King studied at Cambridge and
Harvard before becoming an academic. He is a very clever man and no doubt a
fine theoretical economist, but he has never worked in a bank at the sharp end.
He has never known what it is like to be bullied by some sales manager into
making credit card sales, or selling PPI insurance to gullible customers who
merely wanted a small bridging loan.
Banks on the other hand are
capitalists, red in tooth and claw. They are in the business of making money,
and in the age of modern banking, they don't really care how they do it.
When it became clear that the
Government would underwrite a significant proportion of depositor's money, the
banks no longer needed to operate with any degree of caution anymore. In
addition, they had also discovered a wonderful new way of limiting their own
downside to lending money, it was called 'securitisation'.
Banks used to have to be wary
about the people to whom they lent money, in case the debt wasn't repaid, but
with the advent of securitisation, and the ability to treat debts as investment
products, the prudency problem was resolved. All that was needed was a steady
stream of mugs who needed to borrow money, and you were in business.
Having made a loan to someone you
had never met before and about whom you knew nothing, you then sold them an
insurance policy to underwrite their indebtedness, just in case they couldn't
repay the loan. You made it easy because you made it a single premium policy
and wrapped it all up in the cost of the loan package. You were careful not to
tell them that they wouldn't be able to activate the policy for fear they might
not want it, and in many cases, you told them it was a condition of the loan
anyway.
Then, having made the loan, you
then packaged it up and sold it on to some other institution, being paid back
the cost of the loan you had just made. You made a profit from the sale of the
dodgy insurance policy you had just foisted on the mug, so you were quids in.
The second institution then packaged
up a load of similar loans and mortgages, and sold them on. It became a vast
game of 'pass the parcel'. Everybody was making loads'a money because the banks
were paying good commissions and bonuses for making these loans, because no-one
gave a damn whether they were ever re-paid or not! Whys should they, they had
got them off their book?
An so the merry-go-round went on
and on, the level of personal indebtedness rose and rose, people were
leveraging their houses for holidays, cars, school fees, credit card bills, and
all the time the banks were lending and making the level of debt higher and
higher. Gordon Brown and his little mate,
Ed Balls, were happy watching the banks paying taxes on their earnings and
profits (little realising how little they were actually paying in reality, and
how much was being syphoned off offshore).

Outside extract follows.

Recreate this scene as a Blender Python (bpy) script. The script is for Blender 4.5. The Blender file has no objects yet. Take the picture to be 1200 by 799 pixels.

The Government even went so far as
to instruct the financial regulator, the FSA, to soft-pedal on the regulatory
line, requiring a 'soft-touch' approach, and all the while, the banks were
lending more and more, and making more and more bonuses, secure in the belief
that tomorrow would never come, and even if it did, they were protected,
because if they showed any signs of collapse, the Government would be forced to
step in and save them, or face ignominy for their lack of foresight and absence
of prudence.
And all the while, the Bank of
England were sitting on the sidelines observing this upward spiral of debt, and
doing and saying nothing.
And that, dear reader, is why it
all went pear-shaped. No-one wanted to be the boy who pointed out that the Emperor
had no clothes on, no-one wanted to be the one to call a halt to the giddy
gadarene rush to bonuses and false profits. No-one had the guts to tell Gordon
Brown that his policies were flawed and that it would all end in failure. A few
shrewd businessmen looked at the figures and realised it couldn't last and sold
up and got into cash before it was too late, but the vast majority got burned.
And at the end, the tax-payer had
to bail the whole rotten fucking mess out! And we are still paying, and we will
go on paying for a very long time to come, and our children's futures have been
mortgaged up to the hilt to pay for this mess, and I doubt whether we will see
the end of this recession for the next twenty years. I think we will have to
get used to a reduced standard of living and an austere environment for a very
long time to come.
The one group of people who will
not feel the pinch is the bankers, on that you may depend. And that is why I
think Mervyn King should be put in the pillory outside the Bank of England,
because he had the power to do something about this, he had the staff to crunch
the numbers, and he could have done something, anything to voice his concern.
But like the good, safe pair of hands that he is, he murmured here, he quietly
opined there, he let it be known in the proper quarter that he was making a
sermon, and no-one took any damned notice of him!
What is the point of a Governor of
the Bank of England if when he speaks, no-one listens?
1 comment:
Well said Rowan and you even used the quote that starts my next blog! Great to find someone singing from exactly the same hymn sheet. Just hope saying our piece will, one day, go someway towards making a difference.